Vancouver Symphony Orchestra announces first European tour in April
Stops include a three-night residency at Austria’s Salzburg Easter Festival, as well as Croatia, Slovenia, Liechtenstein, and Germany
VSO music director Otto Tausk.
THE VANCOUVER SYMPHONY ORCHESTRA is set to take its first European tour in its 107-year history in April 2026, including a stint as Orchestra-in-Residence at the prestigious Salzburg Easter Festival.
The trip will take place from April 12 to 20, with performances in Croatia, Slovenia, Austria, Liechtenstein, and Germany at a range of modern and historic halls in Europe. The orchestra will play three nights at the Großes Festspielhaus (Great Festival Hall) in Salzburg, an architecturally renowned venue that’s built partly into the Mönchsberg mountain. The Easter celebration of opera and classical music there was founded in 1967 by iconic late conductor Herbert von Karajan.
“In Salzburg and the other places, where we’re playing are really gorgeous, phenomenal, famous concert halls, and they get lots of audience—it’s where everything happens,” VSO music director Otto Tausk told Stir today, lauding the “celebration of culture, unity, and the universal language of music”. “So it’s really at the heart of the musical centre in Europe, and I’m incredibly proud that we were actually invited in the first place.”
The VSO’s last international tour was in 2008, to Korea, Macau, and China, before Tausk stepped into his role in 2018. The orchestra says it’s able to fund the trip through donors including the Tuey Charitable Foundation, which provided a gift of $1 million to the European tour (as well as to the VSO and the VSO School of Music).
“It’s a big thing!” Tausk says of the logistics. “It’s not just the big group of musicians, but you have to bring the instruments—you know, it’s timpani also coming along. It’s not just a piccolo that you can actually bring in your rucksack! So it’s a big event.”

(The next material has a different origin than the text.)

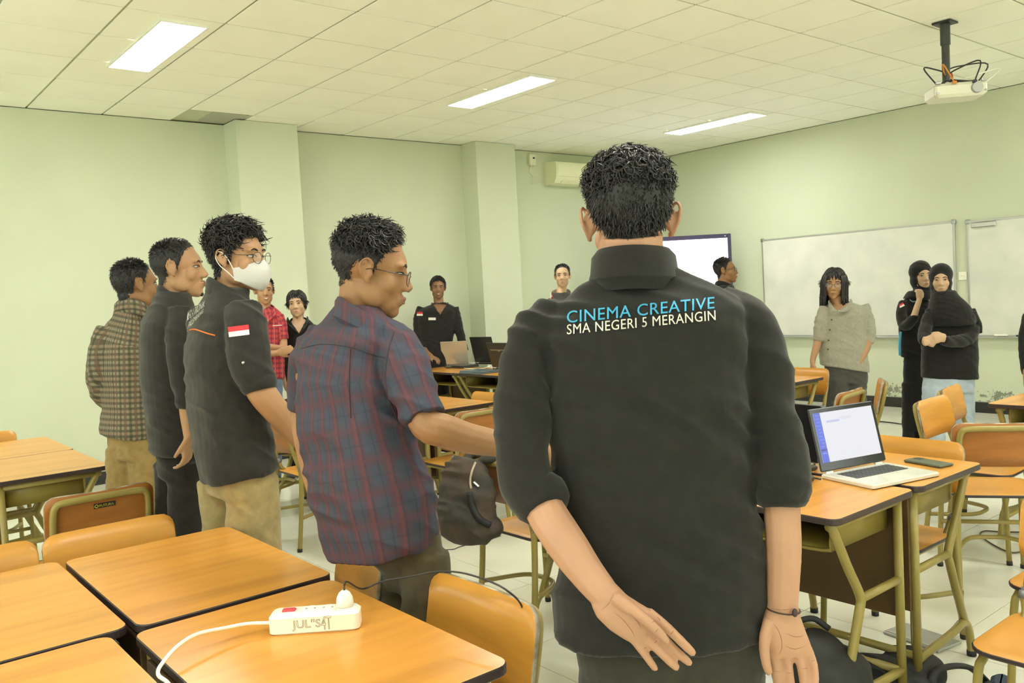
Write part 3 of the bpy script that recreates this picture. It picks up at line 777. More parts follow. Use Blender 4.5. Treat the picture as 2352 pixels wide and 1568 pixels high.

Joining the musicians of the VSO are internationally renowned violinists James Ehnes and Arabella Steinbacher as soloists.
Salzburg’s Großes Festspielhaus. Photo by Andreas Kolarik, Salzburg Festival
The repertoire varies from place to place, with pieces by Beethoven, Rachmaninoff, Prokofiev, and Barber. The VSO will also showcase Canadian-born composer Samy Moussa’s work, Adgilis Deda – Hymn for Orchestra.
“Samy Moussa is someone whose music has a language that speaks to many people, and it’s new music that, in a way, is very rich in sound—very authentic,” Tausk says of his choice, praising its emotional expressivity and lush orchestrations. “But it’s also music that people just really enjoy hearing—and people are very often afraid of new music. But actually, there is such great music written right now, and I think as an orchestra and as a conductor and as a programmer, as a culture presenter, actually you have to play new music. The music now will also be played in a couple of 100 years. But the only way that can happen is if you actually play the music.”
Dates for the tour are the following: April 12 at Zagreb, Croatia’s Vatroslav Lisinski Concert Hall; April 13 at Ljubljana, Slovenia’s Cankarjev Dom, Gallus Hall; April 15 to 17 at Salzburg, Austria’s Großes Festspielhaus; April 19 at Vaduz, Liechtenstein’s Vaduzer Saal; and April 20 at Friedrichshafen, Germany’s Graf-Zeppelin-Haus.
Tausk emphasized the importance of touring for Vancouver and Canadian orchestras at this time.
“I do think it brings so much to the orchestra’s musicians,” he begins. “It’s something to be really proud of as a city, and Vancouver can be proud of the orchestra. And so I think it also shows how important the Vancouver Symphony Orchestra is—and I believe it also shows the people at home how important an orchestra is. I think an orchestra can be kind of an ambassador for a country, and for a city. It’s showing the rest of the world the culture that is in Vancouver. People know Vancouver because you can go hiking and you can go skiing and you have Whistler and you can go in your kayak and you can see whales—it’s all about the outdoors, which I personally really love. But I do think that there are these cultural diamonds that we just need to make everyone aware of.
“I mean, of course you can watch everything online, and you know, you can download every piece by every orchestra,” he adds. “But actually having the experience of the concert hall, you feel the vibrations of the instruments going through the air. You can see the musicians. You can almost smell the Vancouver air in Salzburg, right? And it’s a different experience.”
You can sense there’s also a personal amount of pride for Tausk, who hails from Europe and is enmeshed in the classical scene there as well.
“I’m inviting lots of people to come and listen,” he relates. “I’m always talking about the Vancouver Symphony Orchestra and how great they are, and what a wonderful time I’m having over there. And everyone always says, ‘I’d love to come and listen, but hey, it’s a long way.’ So this is their opportunity to come and listen to the Vancouver Symphony. So for me personally, it’s a wonderful thing to share that with my friends in Europe.”